Rz. 81
Gemäß § 1975 BGB beschränkt sich die Haftung aller Miterben für Nachlassverbindlichkeiten auf den Nachlass, wenn Nachlassverwaltung (oder Nachlassinsolvenz) angeordnet wurde. Die Nachlassverwaltung kann von den Erben nur gemeinschaftlich und nur vor der Teilung des Nachlasses beantragt werden, § 2062 BGB.
aa) Überblick
Rz. 82
Nachlassverwaltung ist in der Regel das richtige Verfahren, wenn ein zureichender, aber unübersichtlicher Nachlass vorliegt. Sie kann das Vorstadium der Nachlassinsolvenz sein, wenn sich später herausstellt, dass der Nachlass notleidend ist. Um eine Ablehnung des Antrages wegen mangelnder Masse zu vermeiden (§ 1982 BGB), rät Rott einen die Kosten der Nachlassverwaltung deckenden Vorschuss einzuzahlen, da die Eröffnung dann analog § 26 Abs. InsO nicht abgelehnt werden könne.
Rz. 83
Das Gesetz betrachtet die Nachlassverwaltung in § 1975 BGB als eine Form der Pflegschaft – das entsprechende Recht ist dann anzuwenden, wenn dies dem Zweck des Verfahrens nicht entgegensteht bzw. nichts anderes ausdrücklich geregelt ist.
Rz. 84
Da die Einleitung dieser Verfahren nach § 1983 BGB bekannt gemacht werden muss, werden einige Erben möglicherweise davor zurückschrecken, das Verfahren einzuleiten. Schließlich wird so nach dem Tode des Erblassers bekannt, dass es um dessen Finanzen schlecht bestellt war. Reizvoll ist allerdings, dass die Haftungsbeschränkung durch Nachlassverwaltung allen Gläubigern entgegengehalten werden kann.
Rz. 85
Werden diese Verfahren während eines laufenden Prozesses eingeleitet, wird dadurch der laufende Prozess unterbrochen (§ 241 Abs. 3 ZPO, § 1984 Abs. 1 S. 3 BGB), § 246 ZPO ist jedoch zu berücksichtigen (bestellter Prozessbevollmächtigter).
Rz. 86
Ist Nachlassverwaltung angeordnet, ist den Erben gem. § 1984 Abs. 1 BGB, §§ 81, 82 InsO die Verwaltungs- und Verfügungsbefugnis über den Nachlass entzogen: Sämtliche Entscheidungen werden in die Hände des Verwalters gelegt. Auch die Gläubiger müssen sich an den Verwalter wenden, § 1984 Abs. 1 S. 3 BGB. Jedem Miterben steht jedoch weiterhin die Möglichkeit offen, über den eigenen Erbanteil zu verfügen.
bb) Zuständiges Gericht
Rz. 87
Die Zuständigkeit des Gerichts richtet sich nach §§ 1962, 1981 BGB, § 23a Abs. 2 Nr. 2 GVG, § 343 FamFG; zuständig ist das Nachlassgericht im Bezirk des letzten gewöhnlichen Aufenthaltsortes des Erblassers. Funktionell zuständig ist grundsätzlich der Rechtspfleger, §§ 3 Nr. 2c, 16 Abs. 1 Nr. 1, 14 RPflG.

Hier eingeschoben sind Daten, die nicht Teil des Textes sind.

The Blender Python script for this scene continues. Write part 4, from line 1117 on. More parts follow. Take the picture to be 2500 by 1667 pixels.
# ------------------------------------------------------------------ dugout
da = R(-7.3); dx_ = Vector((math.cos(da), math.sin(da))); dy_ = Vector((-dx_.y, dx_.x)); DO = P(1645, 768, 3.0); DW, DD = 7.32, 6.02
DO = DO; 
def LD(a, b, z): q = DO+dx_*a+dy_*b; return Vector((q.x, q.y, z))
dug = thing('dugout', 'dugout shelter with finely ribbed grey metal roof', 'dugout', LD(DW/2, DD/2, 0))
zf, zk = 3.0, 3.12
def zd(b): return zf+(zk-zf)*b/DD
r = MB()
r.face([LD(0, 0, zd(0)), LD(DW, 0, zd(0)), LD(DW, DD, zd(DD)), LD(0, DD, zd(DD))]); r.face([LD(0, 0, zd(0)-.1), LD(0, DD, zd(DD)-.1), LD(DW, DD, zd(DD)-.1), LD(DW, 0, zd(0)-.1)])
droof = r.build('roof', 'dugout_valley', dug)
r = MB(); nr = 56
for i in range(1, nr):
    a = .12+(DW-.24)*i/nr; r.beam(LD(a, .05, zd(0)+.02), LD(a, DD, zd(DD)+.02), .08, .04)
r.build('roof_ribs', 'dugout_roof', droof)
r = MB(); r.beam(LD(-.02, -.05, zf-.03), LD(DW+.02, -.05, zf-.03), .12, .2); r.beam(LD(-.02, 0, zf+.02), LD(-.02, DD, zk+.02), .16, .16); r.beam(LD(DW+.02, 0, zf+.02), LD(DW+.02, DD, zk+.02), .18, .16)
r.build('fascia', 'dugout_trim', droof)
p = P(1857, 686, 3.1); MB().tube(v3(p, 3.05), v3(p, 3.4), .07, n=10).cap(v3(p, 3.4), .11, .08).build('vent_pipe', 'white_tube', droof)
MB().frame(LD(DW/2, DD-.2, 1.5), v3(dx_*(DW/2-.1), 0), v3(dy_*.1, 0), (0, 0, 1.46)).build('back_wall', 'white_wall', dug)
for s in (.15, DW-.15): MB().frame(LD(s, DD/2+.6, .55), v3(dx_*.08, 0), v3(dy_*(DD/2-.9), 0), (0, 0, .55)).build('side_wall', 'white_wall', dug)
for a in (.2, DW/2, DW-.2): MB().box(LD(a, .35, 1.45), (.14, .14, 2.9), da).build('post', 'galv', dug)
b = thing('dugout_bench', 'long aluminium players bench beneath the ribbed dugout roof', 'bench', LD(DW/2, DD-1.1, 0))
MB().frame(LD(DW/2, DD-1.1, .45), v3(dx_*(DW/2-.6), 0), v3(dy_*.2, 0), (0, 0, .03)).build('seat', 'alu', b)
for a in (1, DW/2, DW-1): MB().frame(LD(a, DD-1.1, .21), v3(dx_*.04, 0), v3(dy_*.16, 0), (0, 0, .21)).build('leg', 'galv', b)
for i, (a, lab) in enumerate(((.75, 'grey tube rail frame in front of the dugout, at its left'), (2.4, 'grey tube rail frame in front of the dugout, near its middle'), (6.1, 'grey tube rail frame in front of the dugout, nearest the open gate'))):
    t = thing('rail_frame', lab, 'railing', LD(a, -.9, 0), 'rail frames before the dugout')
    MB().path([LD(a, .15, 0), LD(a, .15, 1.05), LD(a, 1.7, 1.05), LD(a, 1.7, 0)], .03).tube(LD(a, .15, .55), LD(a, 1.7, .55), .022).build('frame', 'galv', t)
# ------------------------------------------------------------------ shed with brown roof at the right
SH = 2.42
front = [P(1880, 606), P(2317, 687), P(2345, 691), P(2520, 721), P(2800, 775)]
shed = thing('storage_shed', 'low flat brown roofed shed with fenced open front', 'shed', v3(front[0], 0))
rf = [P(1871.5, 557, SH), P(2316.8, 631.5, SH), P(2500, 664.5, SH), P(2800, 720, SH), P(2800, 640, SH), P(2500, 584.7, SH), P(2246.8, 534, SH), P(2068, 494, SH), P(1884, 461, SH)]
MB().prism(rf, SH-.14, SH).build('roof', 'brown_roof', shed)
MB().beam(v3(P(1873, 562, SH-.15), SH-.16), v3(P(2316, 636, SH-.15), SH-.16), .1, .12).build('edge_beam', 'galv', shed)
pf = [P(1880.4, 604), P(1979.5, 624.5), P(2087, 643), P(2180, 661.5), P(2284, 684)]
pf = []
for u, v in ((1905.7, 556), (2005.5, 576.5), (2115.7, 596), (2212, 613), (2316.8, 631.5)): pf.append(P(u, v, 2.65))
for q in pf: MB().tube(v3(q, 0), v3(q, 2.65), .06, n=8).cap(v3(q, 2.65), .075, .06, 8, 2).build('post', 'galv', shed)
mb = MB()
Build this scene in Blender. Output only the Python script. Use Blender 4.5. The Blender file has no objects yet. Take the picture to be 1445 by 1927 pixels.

cc) Antragsberechtigung und Voraussetzungen
Rz. 88
Die Anordnung der Nachlassverwaltung erfolgt gem. § 1981 BGB auf Antrag. Möglich ist ein Antrag durch Erben (§ 1981 Abs. 1 BGB), aber auch durch Nachlassgläubiger (§ 1981 Abs. 2 BGB). Antragsberechtigt sind außerdem entsprechend § 317 InsO der Testamentsvollstrecker und gem. § 2383 BGB der Erbschaftskäufer. Der Nachlasspfleger ist nicht antragsberechtigt. Der Nacherbe ist nach Eintritt des Nacherbfalles antragsberechtigt.
(1) Antragsrecht der Erben
Rz. 89
Das Antragsrecht nach § 1981 Abs. 1 BGB steht gem. § 2062 BGB nur allen Miterben gemeinsam zu. Die Nachlassverwaltung ist anzuordnen, wenn sie beantragt wird, § 1981 Abs. 1 BGB. Indirekte Voraussetzung ist noch, dass eine die Kosten deckende Masse vorhanden bzw. eingezahlt worden ist (§ 1981 BGB).
Die Beantragung kann nur bis zur Teilung des Nachlasses erfolgen, § 2062 BGB.
Rz. 90
Es ist umstritten, ob die Beantragung der Nachlassverwaltung noch möglich ist, wenn einer der Erben inzwischen unbeschränkt haftet. Für ein Antragsrecht spricht, dass durch die Nachlassverwaltung die Miterben geschützt werden sollen und nicht die Nachlassgläubiger: Der Schutz der übrigen Miterben ist noch möglich.
Mit der h.M. ist das Antragsrecht abzulehnen, denn gegen das Antragsrecht spricht der deutliche Wortlaut des § 2013 Abs. 1 S. 1 BGB. Ein allen Nachlassgläubigern gegenüber unbeschränkt haftender Erbe kann die Nachlassverwaltung nicht mehr beantragen. Dies ist von den übrigen Mitgli...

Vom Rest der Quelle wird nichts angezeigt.